The one thing I notice that stands out like a sore thumb ..... it is the same olde same olde. ..... This is sprawl city at its finest .... I heard some call it smart growth and others call it infill ...... there is no way this plan is either one of those ... infill does not require new arterials and trunk services ....

Infill is the golf course, the Fraser Bench (bad location unitil industry cleans its act) part A of the above as the editor stated, Peden Hill medium density and SF infill which has been happening for the past decade, the medium density development on 6th and Vancouver, the seniors housing proposed for Ron Brent, etc.

Infill would also be taking some of the older stock single family housing in the area east of Central, between 5th and 15th and rebuilding it to an average density at least twice, if not three times as high. Now that would be smart growth. NOT the stuff they are building on Hill near DP Todd right now, for instance.

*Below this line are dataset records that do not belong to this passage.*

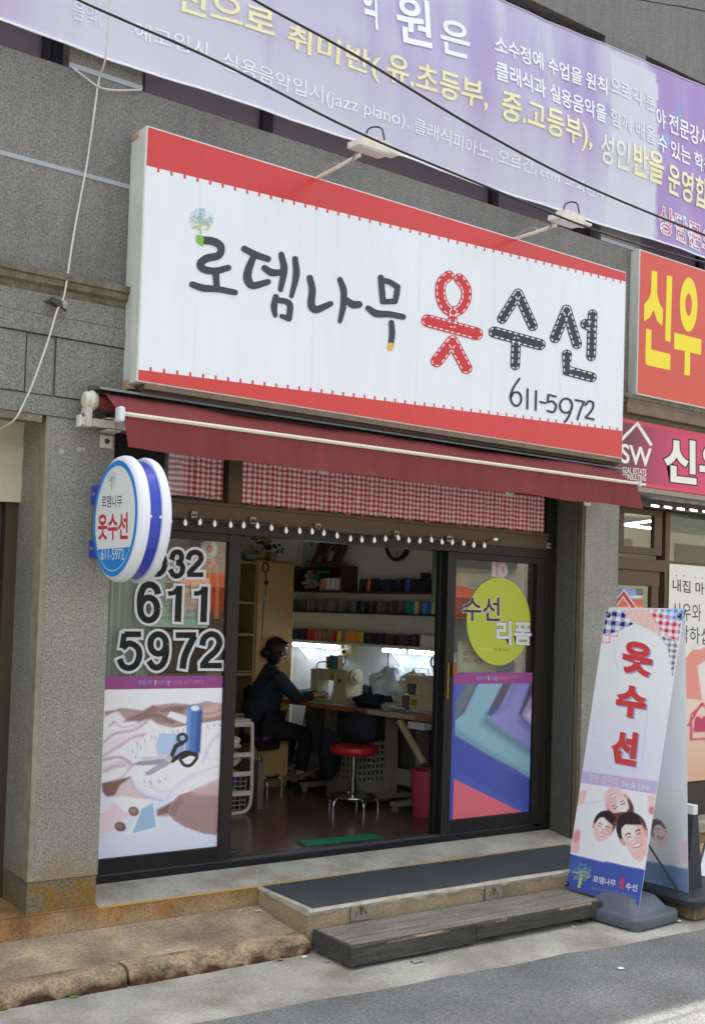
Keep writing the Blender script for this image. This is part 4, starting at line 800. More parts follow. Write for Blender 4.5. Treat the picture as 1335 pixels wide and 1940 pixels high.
wire([(300, -110, -1.4), (482, 0, -1.4), (668, 102, -1.4), (900, 242, -1.4), (1110, 352, -1.4), (1335, 446, -1.4), (1450, 492, -1.4)], .006, rub, 'black overhead cable crossing the yellow banner lettering')
wire([(1160, -10, -1.0), (1215, 0, -1.0), (1335, 21, -1.0), (1450, 50, -1.0)], .005, rub, 'black overhead cable at the top right corner')
wcord = M('white_cord', (204, 202, 194), .5)
w = MB(); w.tube(spline([Vector(aY(x, y, Y)) for x, y, Y in ((212, -60, -.2), (208, 0, -.2), (200, 110, -.14), (188, 150, -.03), (178, 220, -.03), (165, 310, -.03), (140, 445, -.03), (122, 560, -.07), (108, 590, -.08), (90, 650, -.06), (62, 728, -.06), (45, 765, -.05), (28, 795, -.03), (0, 812, .1), (-40, 830, .2))]), .0048, wcord, 6)
tag(w.build('dangling_cable', smooth=60), 'white cord hanging down the granite wall left of the shop sign', 'cord')
w = MB(); w.tube(spline([aY(*p) for p in ((138, 128, -.01), (160, 145, -.02), (188, 165, -.03), (220, 171, -.03), (268, 170, -.012))]), .005, wcord, 6)
tag(w.build('slack_cord', smooth=60), 'short white cord sagging between two upper windows', 'cord')
h = aY(112, 580, -.05); w = MB(); w.obox((h.x - .02, -.06, h.z + .01), (.03, 0, -.01), (0, .025, 0), (.003, 0, .012), M('hook_iron', (66, 62, 56), .6)); w.tube([(h.x - .06, -.02, h.z + .02), (h.x, -.09, h.z - .01), (h.x + .03, -.06, h.z - .02)], .007, MATS['hook_iron'], 6); w.lathe([(.012, -.02), (.018, 0), (.01, .02)], (h.x + .018, -.08, h.z + .005), M('porcelain', (150, 140, 120), .4), 10)
tag(w.build('wire_hook'), 'small rusty iron hook holding the white cord on the cornice', 'hook')
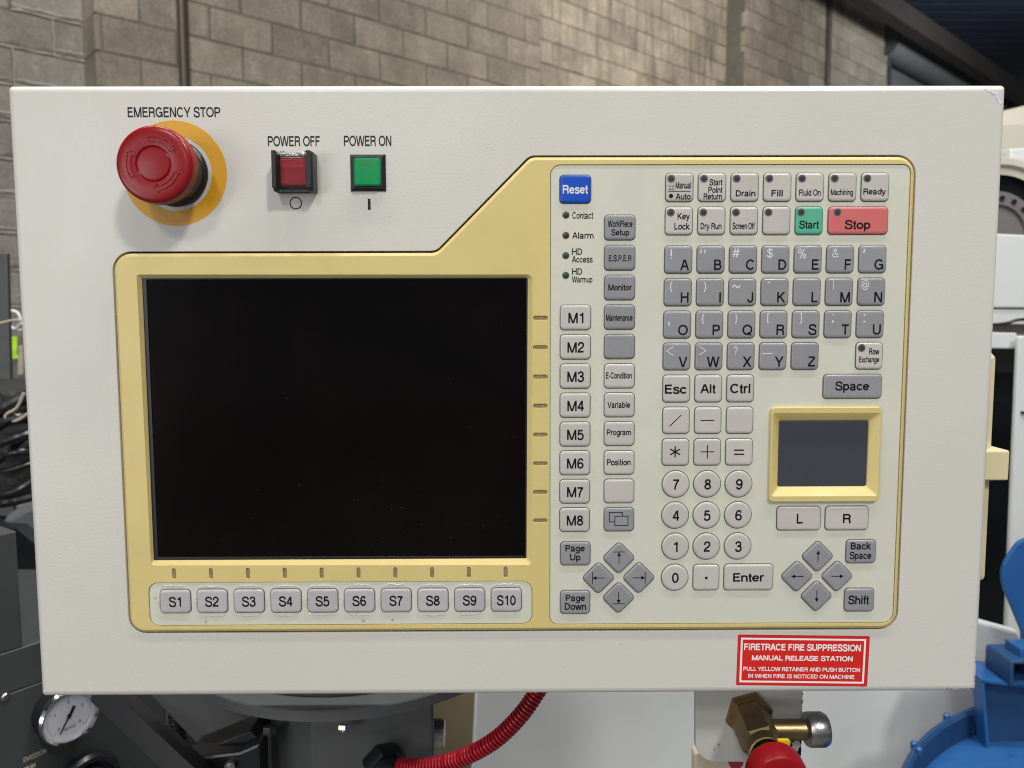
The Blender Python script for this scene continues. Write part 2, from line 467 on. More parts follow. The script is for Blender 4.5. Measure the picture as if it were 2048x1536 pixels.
# ------------------------------------------------------------------ lettering: a drawn grotesque alphabet of single strokes
def _arc(cx, cy, rx, ry, a0, a1, n=12):
    return [(cx+rx*math.cos(R(a0+(a1-a0)*i/n)), cy+ry*math.sin(R(a0+(a1-a0)*i/n))) for i in range(n+1)]
def _sm(pts, k=5):
    return [(p.x, p.y) for p in smooth_path([(x, y, 0) for x, y in pts], k)]
def alphabet(t):
    h = t/2; T = 1-h; X = 0.73; xt = X-h
    o = 0.012
    def rnd(cx, cy, rx, ry): return [_arc(cx, cy, rx, ry, 0, 360, 28)]
    # glyph: (advance, [strokes]); a stroke is points or ('h'/'v', points) for ends cut level / upright
    G = {}
    G['A'] = (0.90, [('h', [(.075, 0), (.425, 1)]), ('h', [(.825, 0), (.475, 1)]), [(.20, .355), (.70, .355)]])
    G['B'] = (0.88, [[(.15, 0), (.15, 1)], [(.15, T), (.47, T)]+_arc(.47, (T+.53)/2, .22, (T-.53)/2, 90, -90)+[(.15, .53)], [(.15, .53), (.50, .53)]+_arc(.50, (.53+h)/2, .25, (.53-h)/2, 90, -90)+[(.15, h)]])
    G['C'] = (0.97, [_arc(.50, .5, .385, .5-h+o, 38, 322, 26)])
    G['D'] = (0.95, [[(.15, 0), (.15, 1)], [(.15, T), (.42, T)]+_arc(.42, .5, .385, T-.5, 90, -90, 18)+[(.15, h)]])
    G['E'] = (0.84, [[(.15, 0), (.15, 1)], [(.15, T), (.76, T)], [(.15, .53), (.71, .53)], [(.15, h), (.78, h)]])
    G['F'] = (0.78, [[(.15, 0), (.15, 1)], [(.15, T), (.73, T)], [(.15, .51), (.66, .51)]])
    G['G'] = (1.02, [_arc(.51, .5, .40, .5-h+o, 38, 328, 26)+[(.86, .46)], [(.52, .47), (.92, .47)], [(.885, 0.02), (.885, .47)]])
    G['H'] = (0.95, [[(.15, 0), (.15, 1)], [(.80, 0), (.80, 1)], [(.15, .53), (.80, .53)]])
    G['I'] = (0.37, [[(.185, 0), (.185, 1)]])
    G['J'] = (0.70, [[(.54, 1), (.54, .28)]+_arc(.315, .28, .225, .28-h+o, 0, -180, 12)+[(.09, .34)]])
    G['K'] = (0.90, [[(.15, 0), (.15, 1)], ('h', [(.78, 1), (.17, .40)]), ('h', [(.82, 0), (.36, .60)])])
    G['L'] = (0.76, [[(.15, 0), (.15, 1)], [(.15, h), (.72, h)]])
    G['M'] = (1.13, [[(.145, 0), (.145, 1)], [(.985, 0), (.985, 1)], ('h', [(.165, 1), (.545, 0)]), ('h', [(.965, 1), (.585, 0)])])
    G['N'] = (0.96, [[(.15, 0), (.15, 1)], [(.81, 0), (.81, 1)], ('h', [(.17, 1), (.79, 0)])])
    G['O'] = (1.05, rnd(.525, .5, .43, .5-h+o))
    G['P'] = (0.88, [[(.15, 0), (.15, 1)], [(.15, T), (.52, T)]+_arc(.52, (T+.46)/2, .25, (T-.46)/2, 90, -90)+[(.15, .46)]])
    G['Q'] = (1.05, rnd(.525, .5, .43, .5-h+o)+[[(.58, .26), (.92, -.03)]])
    G['R'] = (0.93, [[(.15, 0), (.15, 1)], [(.15, T), (.54, T)]+_arc(.54, (T+.50)/2, .24, (T-.50)/2, 90, -90)+[(.15, .50)], _sm([(.54, .50), (.70, .45), (.76, .32), (.77, .12), (.82, 0)])])
    G['S'] = (0.88, [_sm([(.76, .70), (.71, .86), (.58, .935), (.43, .95), (.26, .92), (.15, .82), (.145, .70), (.22, .60), (.44, .53), (.66, .45), (.77, .33), (.76, .19), (.66, .085), (.45, .045), (.24, .085), (.12, .20), (.105, .33)])])
    G['T'] = (0.80, [[(.04, T), (.76, T)], [(.40, 0), (.40, 1)]])
    G['U'] = (0.95, [[(.14, 1), (.14, .36)]+_arc(.475, .36, .335, .36-h+o, 180, 360, 16)+[(.81, 1)]])
    G['V'] = (0.88, [('h', [(.07, 1), (.42, 0)]), ('h', [(.81, 1), (.46, 0)])])
    G['W'] = (1.30, [('h', [(.075, 1), (.33, 0)]), ('h', [(.63, 1), (.37, 0)]), ('h', [(.67, 1), (.93, 0)]), ('h', [(1.225, 1), (.97, 0)])])
    G['X'] = (0.90, [('h', [(.09, 1), (.81, 0)]), ('h', [(.81, 1), (.09, 0)])])
    G['Y'] = (0.88, [('h', [(.07, 1), (.43, .40)]), ('h', [(.81, 1), (.45, .40)]), [(.44, 0), (.44, .45)]])
    G['Z'] = (0.82, [[(.10, T), (.74, T)], ('h', [(.72, 1-t), (.10, t)]), [(.06, h), (.77, h)]])
    G['0'] = (0.76, rnd(.38, .5, .27, .5-h+o))
    G['1'] = (0.76, [[(.46, 0), (.46, 1)], _sm([(.46, .97), (.41, .85), (.30, .79), (.15, .77)])])
    G['2'] = (0.76, [_sm([(.125, .66), (.16, .84), (.28, .935), (.40, .95), (.56, .90), (.64, .76), (.60, .60), (.46, .46), (.27, .32), (.15, .19), (.115, .08)])+[(.115, h)], [(.08, h), (.67, h)]])
    G['3'] = (0.76, [_sm([(.13, .72), (.18, .87), (.37, .95), (.56, .89), (.61, .75), (.55, .59), (.36, .54)]), [(.28, .54), (.38, .54)], _sm([(.36, .54), (.58, .48), (.65, .30), (.58, .12), (.37, .045), (.18, .10), (.105, .28)])])
    G['4'] = (0.76, [[(.52, 0), (.52, 1)], ('h', [(.50, .98), (.09, .30)]), [(.06, .29), (.70, .29)]])
    G['5'] = (0.76, [[(.19, T), (.62, T)], [(.205, 1), (.145, .44)], _sm([(.145, .47), (.26, .59), (.40, .62), (.57, .55), (.645, .37), (.59, .15), (.38, .045), (.19, .09), (.10, .26)])])
    G['6'] = (0.76, [_arc(.385, .32, .265, .32-h+o, 0, 360, 24), _sm([(.625, .76), (.56, .90), (.42, .95), (.27, .90), (.16, .72), (.12, .50), (.12, .36)])])
    G['9'] = (0.76, [_arc(.375, .68, .265, .32-h+o, 0, 360, 24), _sm([(.135, .24), (.20, .10), (.34, .05), (.49, .10), (.60, .28), (.64, .50), (.64, .66)])])
    G['7'] = (0.76, [[(.08, T), (.68, T)], _sm([(.64, .90), (.45, .66), (.32, .36), (.265, 0)])])
    G['8'] = (0.76, [_arc(.38, .75, .225, .25-h+o, 0, 360, 22), _arc(.38, .285, .27, .285-h+o, 0, 360, 24)])
    ry = (X-t)/2+o
    G['a'] = (0.77, [_sm([(.13, .51), (.18, .635), (.35, .685), (.50, .64), (.57, .52)], 4)+[(.57, .14), (.60, .055), (.68, .045)], _sm([(.57, .42), (.46, .385), (.28, .36), (.14, .29), (.105, .18), (.17, .075), (.30, .05), (.46, .10), (.55, .21), (.57, .32)])])
    G['b'] = (0.78, [[(.13, 0), (.13, 1)], _arc(.39, X/2, .26, ry, 0, 360, 24)])
    G['d'] = (0.78, [[(.65, 0), (.65, 1)], _arc(.39, X/2, .26, ry, 0, 360, 24)])
    G['p'] = (0.78, [[(.13, -.27), (.13, X)], _arc(.39, X/2, .26, ry, 0, 360, 24)])
    G['q'] = (0.78, [[(.65, -.27), (.65, X)], _arc(.39, X/2, .26, ry, 0, 360, 24)])
    G['c'] = (0.70, [_arc(.375, X/2, .28, ry, 35, 325, 20)])
    G['e'] = (0.76, [_arc(.385, X/2, .285, ry, 3, 325, 22), [(.10, .375), (.67, .375)]])
    G['f'] = (0.40, [[(.20, 0), (.20, .82)]+_sm([(.20, .82), (.23, .92), (.31, .955), (.39, .945)], 4)[1:], [(.03, X-h), (.38, X-h)]])
    G['g'] = (0.77, [_arc(.375, X/2, .26, ry, 0, 360, 24), [(.64, X), (.64, -.02)]+_sm([(.64, -.02), (.60, -.16), (.40, -.235), (.21, -.20), (.14, -.09)], 4)[1:]])
    arch = lambda x0, x1: [(x0, .40)]+_arc((x0+x1)/2, .43, (x1-x0)/2, X-h-.43+o, 180, 0, 14)+[(x1, 0)]
    G['h'] = (0.76, [[(.13, 0), (.13, 1)], arch(.13, .63)])
    G['n'] = (0.76, [[(.13, 0), (.13, X)], arch(.13, .63)])
    G['m'] = (1.14, [[(.13, 0), (.13, X)], arch(.13, .57), arch(.57, 1.01)])
    G['r'] = (0.47, [[(.13, 0), (.13, X)], _sm([(.13, .42), (.18, .60), (.30, .68), (.44, .675)])])
    G['u'] = (0.76, [[(.63, X), (.63, 0)], [(.13, X), (.13, .30)]+_arc(.38, .30, .25, .30-h+o, 180, 360, 14)])
    G['i'] = (0.31, [[(.155, 0), (.155, X)], [(.155, 1-t*1.05), (.155, 1)]])
    G['l'] = (0.31, [[(.155, 0), (.155, 1)]])
    G['k'] = (0.70, [[(.13, 0), (.13, 1)], ('h', [(.60, X), (.14, .26)]), ('h', [(.63, 0), (.30, .42)])])
    G['o'] = (0.77, rnd(.385, X/2, .29, ry))
    G['s'] = (0.69, [_sm([(.58, .52), (.53, .63), (.35, .685), (.17, .63), (.13, .53), (.19, .44), (.35, .39), (.53, .33), (.60, .21), (.53, .09), (.35, .045), (.15, .10), (.09, .23)], 4)])
    G['t'] = (0.39, [[(.19, .93), (.19, .14), (.23, .055), (.36, .055)], [(.03, X-h), (.36, X-h)]])
    G['v'] = (0.68, [('h', [(.06, X), (.32, 0)]), ('h', [(.62, X), (.36, 0)])])
    G['w'] = (1.0, [('h', [(.06, X), (.265, 0)]), ('h', [(.48, X), (.30, 0)]), ('h', [(.52, X), (.70, 0)]), ('h', [(.94, X), (.735, 0)])])
    G['x'] = (0.68, [('h', [(.07, X), (.61, 0)]), ('h', [(.61, X), (.07, 0)])])
    G['y'] = (0.68, [('h', [(.06, X), (.34, .03)]), ('h', [(.62, X), (.34, .0)]), _sm([(.335, .02), (.28, -.14), (.20, -.20), (.09, -.20)])])
    G['y'] = (0.68, [('h', [(.06, X), (.34, .03)]), [(.62, X), (.345, .0)]+_sm([(.345, .0), (.27, -.16), (.19, -.205), (.08, -.20)], 4)[1:]])
    G[' '] = (0.38, [])
    G['.'] = (0.38, [[(.19, 0), (.19, t*1.1)]])
    G['-'] = (0.46, [[(.07, .37), (.39, .37)]])
    G[','] = (0.38, [[(.19, t*1.1), (.19, 0), (.12, -.14)]])
    G['!'] = (0.38, [[(.19, 0), (.19, t*1.1)], [(.19, .26), (.19, 1)]])
    G[':'] = (0.38, [[(.19, 0), (.19, t*1.2)], [(.19, .60), (.19, .60+t*1.2)]])
    G[';'] = (0.38, [[(.19, t*1.2), (.19, 0), (.12, -.14)], [(.19, .60), (.19, .60+t*1.2)]])
    G['#'] = (0.8, [('h', [(.22, 0), (.36, 1)]), ('h', [(.48, 0), (.62, 1)]), [(.08, .34), (.72, .34)], [(.12, .66), (.76, .66)]])
    G['$'] = (0.8, [_sm([(.66, .72), (.60, .85), (.40, .90), (.20, .84), (.14, .70), (.24, .57), (.40, .52), (.60, .45), (.68, .30), (.60, .14), (.40, .08), (.18, .14), (.10, .30)]), [(.40, -.08), (.40, 1.06)]])
    G['%'] = (1.2, [_arc(.28, .75, .18, .20, 0, 360, 18), _arc(.92, .25, .18, .20, 0, 360, 18), ('h', [(.32, 0), (.88, 1)])])
    G['&'] = (0.95, [_sm([(.86, .0), (.30, .66), (.24, .80), (.32, .93), (.44, .95), (.56, .88), (.57, .76), (.46, .62), (.22, .46), (.12, .30), (.16, .13), (.34, .04), (.54, .08), (.70, .24), (.78, .46)])])
    G['('] = (0.4, [_sm([(.34, 1.05), (.20, .80), (.15, .42), (.20, .02), (.34, -.25)])])
    G[')'] = (0.4, [_sm([(.06, 1.05), (.20, .80), (.25, .42), (.20, .02), (.06, -.25)])])
    G['~'] = (0.9, [_sm([(.06, .36), (.18, .52), (.36, .50), (.54, .40), (.72, .38), (.84, .54)])])
    G['^'] = (0.5, [[(.06, .80), (.25, 1.0), (.44, .80)]])
    G['|'] = (0.3, [[(.15, -.1), (.15, 1.0)]])
    G['_'] = (0.8, [[(0, 0), (.8, 0)]])
    G['@'] = (1.3, [_sm([(1.02, .05), (.80, -.08), (.50, -.10), (.20, .10), (.08, .42), (.20, .80), (.52, 1.0), (.88, .97), (1.14, .72), (1.12, .38), (.94, .20), (.80, .28), (.86, .66)]), _arc(.58, .44, .22, .26, 0, 360, 20)])
    G['{'] = (0.42, [_sm([(.36, 1.03), (.24, .98), (.21, .85), (.21, .58), (.17, .46), (.07, .40), (.17, .34), (.21, .22), (.21, -.05), (.24, -.18), (.36, -.23)], 4)])
    G['}'] = (0.42, [[(.42-x, y) for x, y in _sm([(.36, 1.03), (.24, .98), (.21, .85), (.21, .58), (.17, .46), (.07, .40), (.17, .34), (.21, .22), (.21, -.05), (.24, -.18), (.36, -.23)], 4)]])
    G['['] = (0.4, [[(.34, 1.0), (.14, 1.0), (.14, -.22), (.34, -.22)]])
    G[']'] = (0.4, [[(.06, 1.0), (.26, 1.0), (.26, -.22), (.06, -.22)]])
    G['?'] = (0.76, [_sm([(.12, .68), (.16, .84), (.28, .93), (.40, .95), (.56, .90), (.63, .75), (.58, .62), (.46, .50), (.39, .38), (.38, .27)]), [(.38, 0), (.38, t*1.1)]])
    G['*'] = (0.6, [[(.3, .5), (.3, 1)]])
    G['/'] = (0.5, [('h', [(.05, 0), (.45, 1)])])
    return G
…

That is same olde same olde on smaller lots.
From the above: "which would provide housing for about eleven thousand people."

and then: "According to the details released last night, the plan would have 2320 single family dwellings, and 440 multi-family units"

That is 2,760 units for 11,000 people. That works out to close to 4 people per housing unit and makes absolutely no sense. Something is wrong with the numbers, or something is wrong with the planning assumptions based on past experience.

I believe we are now less than 3 per housing unit in PG and heading further down, which is one of the reasons we are seeing housing units constructed with a stagnating population change. That will likely continue as the population ages. The City of Victoria, for instance, is less than 2 per housing unit.

I have not read the report, so I have to go with the numbers provided for the time being.
"one new high school" ????

The kids will be bussed based on recent experience.
Four people per house, eh? Hmmmmm? Is that one pick up truck and three cars per house or three pick up trucks and one car per house? What a bunch of ninnies. Bus route already in the making? Or will that be an afterthought that won't work? Prince George is not and never will be a bus town. Again, we have ninnies who can't see past the next election.